Print this. Bring it to the call.
We've done dozens of pitch calls with every major program. The ones that pass these twelve questions with flying colors — Zoom Casa, HomeLight, Knock — are the ones we rank highest. The ones that hedge, deflect, or “have to check with underwriting” are the ones whose PSAs usually hide their worst terms.
The valuation
- How is the appraised value determined — in-house AVM, third-party appraiser, or hybrid? Third-party beats in-house. Hybrid (AVM with human reviewer) is the modern standard.
- Is the appraised value you quote me the same number that will appear on the PSA? Sometimes the quote is generous and the PSA value gets revised down after a walk-through. Pin it now.
- What specific factors can reduce the appraisal after I've accepted the offer? There should be a list. If the answer is vague, assume the program reserves broad discretion.
The money
- What is the cash advance at first close, as a percentage of appraised value, and is that percentage contingent on anything? Some programs quote “up to 100%” but most sellers actually get 85–95%.
- What is the total fee, all-in, as a percentage of home value — including service fee, commission, carry, and expected repair deductions? Use our fee estimator to pressure-test their answer.
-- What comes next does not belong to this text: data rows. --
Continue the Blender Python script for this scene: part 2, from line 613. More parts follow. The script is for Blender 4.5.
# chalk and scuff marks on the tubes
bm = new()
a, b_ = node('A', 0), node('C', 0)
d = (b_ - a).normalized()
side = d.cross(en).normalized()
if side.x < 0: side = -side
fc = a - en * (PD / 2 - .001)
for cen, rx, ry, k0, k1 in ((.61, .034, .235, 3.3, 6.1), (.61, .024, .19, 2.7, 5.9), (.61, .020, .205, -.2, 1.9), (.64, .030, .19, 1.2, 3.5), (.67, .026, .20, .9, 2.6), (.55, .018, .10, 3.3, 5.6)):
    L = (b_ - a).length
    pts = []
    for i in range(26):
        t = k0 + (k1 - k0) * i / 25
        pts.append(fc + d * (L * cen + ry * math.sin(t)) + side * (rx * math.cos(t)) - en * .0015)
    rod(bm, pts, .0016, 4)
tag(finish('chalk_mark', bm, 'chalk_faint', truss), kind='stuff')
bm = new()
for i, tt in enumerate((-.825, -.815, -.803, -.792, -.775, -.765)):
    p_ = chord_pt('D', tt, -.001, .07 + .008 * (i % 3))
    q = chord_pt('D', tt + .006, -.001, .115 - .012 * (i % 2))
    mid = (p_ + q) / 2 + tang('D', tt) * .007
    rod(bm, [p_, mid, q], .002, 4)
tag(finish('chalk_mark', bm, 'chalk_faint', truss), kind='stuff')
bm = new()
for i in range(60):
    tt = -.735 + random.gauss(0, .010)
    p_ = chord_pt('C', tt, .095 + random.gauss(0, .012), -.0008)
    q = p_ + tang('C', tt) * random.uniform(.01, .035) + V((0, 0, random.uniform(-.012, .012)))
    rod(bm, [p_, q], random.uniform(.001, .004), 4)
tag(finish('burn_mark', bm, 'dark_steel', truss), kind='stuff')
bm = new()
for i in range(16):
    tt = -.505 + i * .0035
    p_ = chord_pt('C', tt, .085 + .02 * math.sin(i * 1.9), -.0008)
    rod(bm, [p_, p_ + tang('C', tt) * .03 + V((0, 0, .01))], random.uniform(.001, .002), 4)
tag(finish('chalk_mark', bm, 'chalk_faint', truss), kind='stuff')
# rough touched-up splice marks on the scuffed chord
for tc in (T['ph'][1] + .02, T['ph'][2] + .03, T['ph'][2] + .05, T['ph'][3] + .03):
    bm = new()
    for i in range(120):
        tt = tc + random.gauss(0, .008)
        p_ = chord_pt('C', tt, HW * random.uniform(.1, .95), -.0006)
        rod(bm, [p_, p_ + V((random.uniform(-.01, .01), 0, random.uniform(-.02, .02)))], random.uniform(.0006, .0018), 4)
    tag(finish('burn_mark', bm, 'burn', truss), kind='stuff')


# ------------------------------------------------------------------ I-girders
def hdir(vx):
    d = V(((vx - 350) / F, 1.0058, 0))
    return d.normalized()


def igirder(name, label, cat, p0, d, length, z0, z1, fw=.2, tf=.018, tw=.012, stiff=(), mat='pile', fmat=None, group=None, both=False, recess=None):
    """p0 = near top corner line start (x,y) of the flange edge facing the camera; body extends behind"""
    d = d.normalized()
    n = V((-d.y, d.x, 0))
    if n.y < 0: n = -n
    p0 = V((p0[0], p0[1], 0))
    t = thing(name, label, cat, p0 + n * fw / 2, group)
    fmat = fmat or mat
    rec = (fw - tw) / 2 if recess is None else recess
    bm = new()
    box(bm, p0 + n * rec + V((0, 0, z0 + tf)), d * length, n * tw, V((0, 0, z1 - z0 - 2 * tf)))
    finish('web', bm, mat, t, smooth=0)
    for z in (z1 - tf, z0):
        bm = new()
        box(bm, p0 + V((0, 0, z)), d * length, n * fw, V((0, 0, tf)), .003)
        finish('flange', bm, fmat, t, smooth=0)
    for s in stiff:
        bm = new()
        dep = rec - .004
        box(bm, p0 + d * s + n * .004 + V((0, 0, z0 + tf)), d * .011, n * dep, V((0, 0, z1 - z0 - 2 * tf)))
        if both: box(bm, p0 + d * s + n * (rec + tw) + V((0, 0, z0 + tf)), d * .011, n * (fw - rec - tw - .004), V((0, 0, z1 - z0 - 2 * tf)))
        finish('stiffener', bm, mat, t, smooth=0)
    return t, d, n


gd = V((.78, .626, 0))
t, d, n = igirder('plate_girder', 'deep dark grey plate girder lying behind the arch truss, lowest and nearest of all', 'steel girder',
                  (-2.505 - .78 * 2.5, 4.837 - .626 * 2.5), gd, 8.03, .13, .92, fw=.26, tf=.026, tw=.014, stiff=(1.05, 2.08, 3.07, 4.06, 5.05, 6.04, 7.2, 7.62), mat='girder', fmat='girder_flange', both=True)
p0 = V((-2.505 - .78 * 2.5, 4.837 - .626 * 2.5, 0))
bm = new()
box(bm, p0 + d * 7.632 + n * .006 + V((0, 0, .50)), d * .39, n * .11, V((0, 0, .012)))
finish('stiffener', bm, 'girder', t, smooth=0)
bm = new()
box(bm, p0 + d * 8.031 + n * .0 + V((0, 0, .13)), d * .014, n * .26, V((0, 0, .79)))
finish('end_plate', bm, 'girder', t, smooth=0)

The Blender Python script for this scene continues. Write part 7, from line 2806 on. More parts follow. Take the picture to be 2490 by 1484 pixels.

- If the home sells for above the appraised value, what percentage of the overage do I receive, and how is “overage” defined? The definition matters almost more than the percentage. Zoom Casa defines it as sale price minus appraisal; some competitors subtract marketing costs, staging, buyer concessions, and carry first.
The timeline
- What is the expected time from signing to first close, and what penalty applies if you miss that window? Programs should commit to a specific number of days (often 14 or 21) with a refund of earnest money if they miss.
- What happens if the retail listing takes longer than expected — is there a forced price reduction, and when? Some PSAs give the program unilateral authority to cut price after 45 days. You want that capped or require your consent.
The operator
- Who holds title between first and second close, and what happens to my interest if the program is acquired, files for bankruptcy, or exits this product line? This is the question that outed two programs in 2024–2025 that shut down mid-transaction. Every program should have a clean answer.
- Can you send me the PSA template for my state, unsigned, so I can review it with an attorney? Serious programs say yes without hesitation. Programs that say “we'll send it after you accept the offer” are gating your diligence on your commitment.
The reputation
- Can you connect me with two recent sellers in my ZIP or similar ZIPs who used your product? Not testimonials on the website — actual sellers. A program operating at scale should be able to find two. If they can't, that itself is a signal.
- What is your current 30-day average spread between appraised value and final sale price in my market? This is a statistic they track internally. If they won't share it, assume it's unfavorable. Healthy programs run 2–5%.
Scoring the answers
If a program answers all twelve cleanly and the answers appear in the PSA exactly as stated, they're a serious operator regardless of what rating we've given them. If they hedge on more than two, read the PSA particularly carefully — the ambiguity is usually in the seller's unfavor.